China's economy grew at just an 8.1% rate in the first quarter--but traders in Shanghai saw that as modestly good news

04/13/2012 12:46 pm EST

Focus: STOCKS

Jim Jubak

Founder and Editor, JubakPicks.com

China’s economy grew at just an 8.1% annual rate in the first quarter, the National Bureau of Statistics announced today in Beijing. That was a big deceleration from the 8.9% annual growth in the fourth quarter of 2011 and worse than the 8.4% growth rate predicted by economists surveyed by Bloomberg.

Bad news? Certainly talking heads in the U.S. and Europe seem to think so. They’re attributing today’s decline in U.S. and European stocks to this news of slower than expected growth in China. (New figures out this morning showing that Italian industrial production fell at a 6.8% annual rate in February compared to the 5.1% decline expected by economists might have something to do with the weakness in European markets. Hard to reduce your budget deficit when your economy keeps shrinking.)

Chinese stocks markets, though, don’t seem to agree. The Shanghai Composite Index did indeed pull back on the news, falling back to a 0.2% gain at 11:30 Shanghai time after advancing by as much as 0.5%. But the Shanghai market still finished up by 0.35% for the day. Hong Kong’s Hang Seng Index closed up 1.84%.
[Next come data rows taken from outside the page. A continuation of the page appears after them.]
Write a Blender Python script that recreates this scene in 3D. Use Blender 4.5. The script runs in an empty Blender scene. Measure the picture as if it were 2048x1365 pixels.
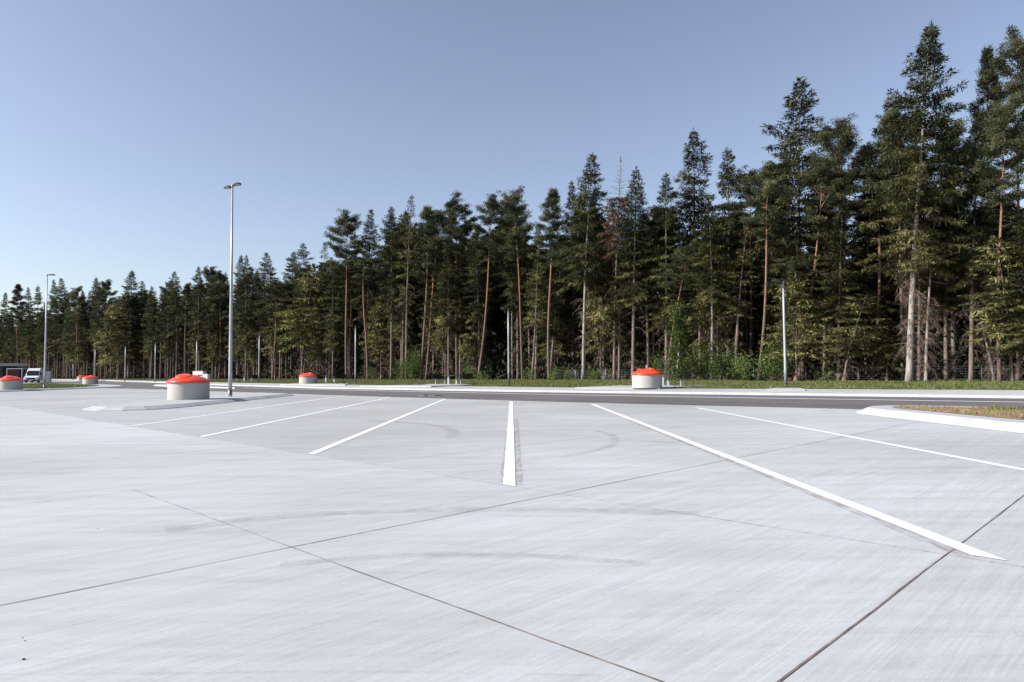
import bpy, math, random
import numpy as np
from mathutils import Vector, Matrix

random.seed(7); rng = np.random.default_rng(7)
sc = bpy.context.scene
COL = sc.collection
R = math.radians

# ------------------------------------------------------------------ camera
EYE = 1.2
F = 1365.0                                   # focal length in pixels of the 2048 wide photograph (24 mm)
cam_d = bpy.data.cameras.new('camera'); cam = bpy.data.objects.new('camera', cam_d); COL.objects.link(cam)
cam_d.sensor_width = 36; cam_d.lens = 36 * F / 2048
cam_d.clip_start = 0.05; cam_d.clip_end = 6000
PITCH = math.atan(62.5 / F); ROLL = -0.008; YAW = -0.003
RM = Matrix.Rotation(YAW, 4, 'Z') @ Matrix.Rotation(math.pi/2 + PITCH, 4, 'X') @ Matrix.Rotation(ROLL, 4, 'Z')
cam.matrix_world = Matrix.Translation((0, 0, EYE)) @ RM
sc.camera = cam
def ray(px, py):
    v = RM.to_3x3() @ Vector(((px - 1024) / F, -(py - 682.5) / F, -1))
    return v
def P(px, py, z=0.0):                        # where the sight line of a pixel meets the level z
    v = ray(px, py); k = (z - EYE) / v.z
    return Vector((v.x * k, v.y * k, z))
def D(px, Y, z=0.0):                         # the point at forward distance Y in the direction of column px
    v = ray(px, 750); return Vector((v.x / v.y * Y, Y, z))
def HZ(px): return 745 - 0.008 * (px - 1024)

# ------------------------------------------------------------------ sky, sun, exposure
SUN_EL = R(31); SUN_H = Vector((-0.975, -0.222))
w = bpy.data.worlds.new('World'); sc.world = w; w.use_nodes = True
nt = w.node_tree; nt.nodes.clear()
sky = nt.nodes.new('ShaderNodeTexSky'); sky.sky_type = 'NISHITA'; sky.sun_disc = False
sky.sun_elevation = SUN_EL; sky.sun_rotation = math.atan2(SUN_H.x, SUN_H.y)
sky.air_density = 1.0; sky.dust_density = 1.5; sky.ozone_density = 1.6; sky.altitude = 300
hs = nt.nodes.new('ShaderNodeHueSaturation'); hs.inputs['Saturation'].default_value = 0.80; hs.inputs['Hue'].default_value = 0.508
bg = nt.nodes.new('ShaderNodeBackground'); bg.inputs[1].default_value = 0.108
wo = nt.nodes.new('ShaderNodeOutputWorld')
nt.links.new(sky.outputs[0], hs.inputs['Color']); nt.links.new(hs.outputs[0], bg.inputs[0]); nt.links.new(bg.outputs[0], wo.inputs[0])
sd = bpy.data.lights.new('sun', 'SUN'); sd.energy = 4.9; sd.angle = R(0.5); sd.color = (1.0, 0.965, 0.915)
so = bpy.data.objects.new('sun', sd); COL.objects.link(so)
so.rotation_euler = Vector((-SUN_H.x*math.cos(SUN_EL), -SUN_H.y*math.cos(SUN_EL), -math.sin(SUN_EL))).to_track_quat('-Z', 'Y').to_euler()
sc.view_settings.view_transform = 'Standard'; sc.view_settings.look = 'None'
sc.view_settings.exposure = 0.72; sc.view_settings.gamma = 1.0

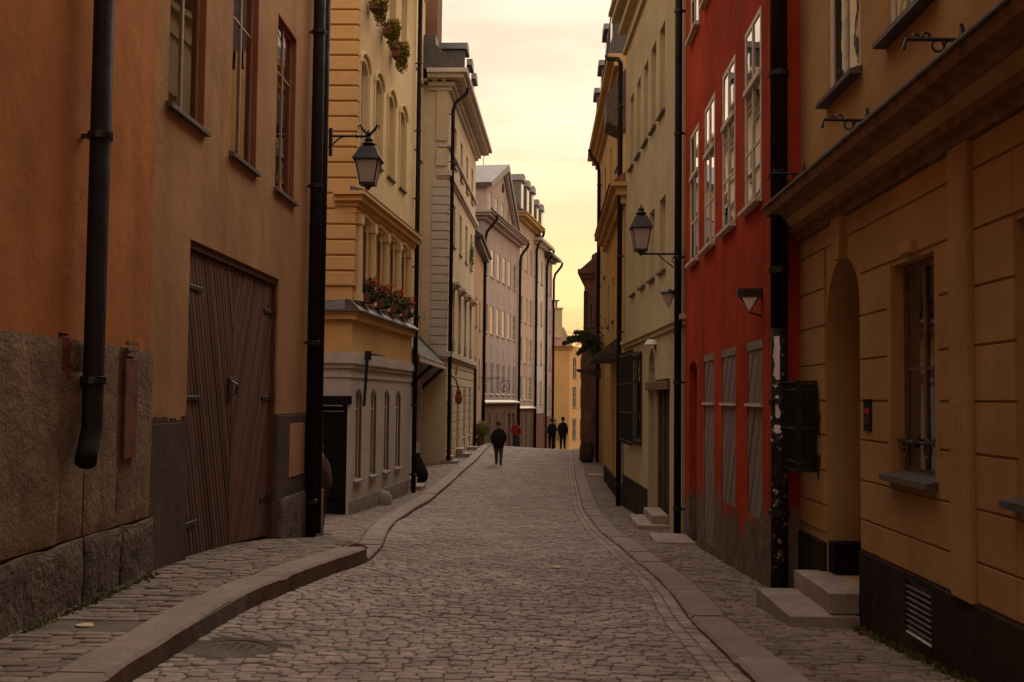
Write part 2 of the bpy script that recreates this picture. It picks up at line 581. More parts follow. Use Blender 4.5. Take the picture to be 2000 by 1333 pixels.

That may be because Chinese traders are thinking today the way that U.S. and European traders thought yesterday: bad economic news just increases the odds that central banks—in this case the People’s Bank of China—will intervene with a new program of monetary stimulus.

In the case of China traders didn’t have long to wait. While the GDP news was still in the air, the People’s Bank announced a 1-percentage point cut in reserve ratios for rural banks. Economists see the rural emphasis as part of the government’s program to rebalance growth away from the coastal region. But traders see it as a promise that another cut in reserve ratios for the country’s big commercial banks isn’t far behind. The People’s Bank last cut reserve ratios for the country’s big banks in February by 0.5 percentage points. (Yesterday the government announced that new bank lending in March had exceeded 1 trillion yuan ($160 billion), blowing away economist projections that new lending would climb to 790 billion yuan from 710 billion in February.) Speculation centers on another two reserve ratio cuts this quarter.

Traders in Shanghai and Hong Kong may also be thinking that first quarter GDP numbers are a bit stale and don’t pick up very recent evidence of a uptick in growth. In data also released today retail sales rose at a 15.2% annual rate in March, up from 14.7% in January and February. Industrial production climbed at an 11.9% annual rate, up from 11.4% in a combined January/February period.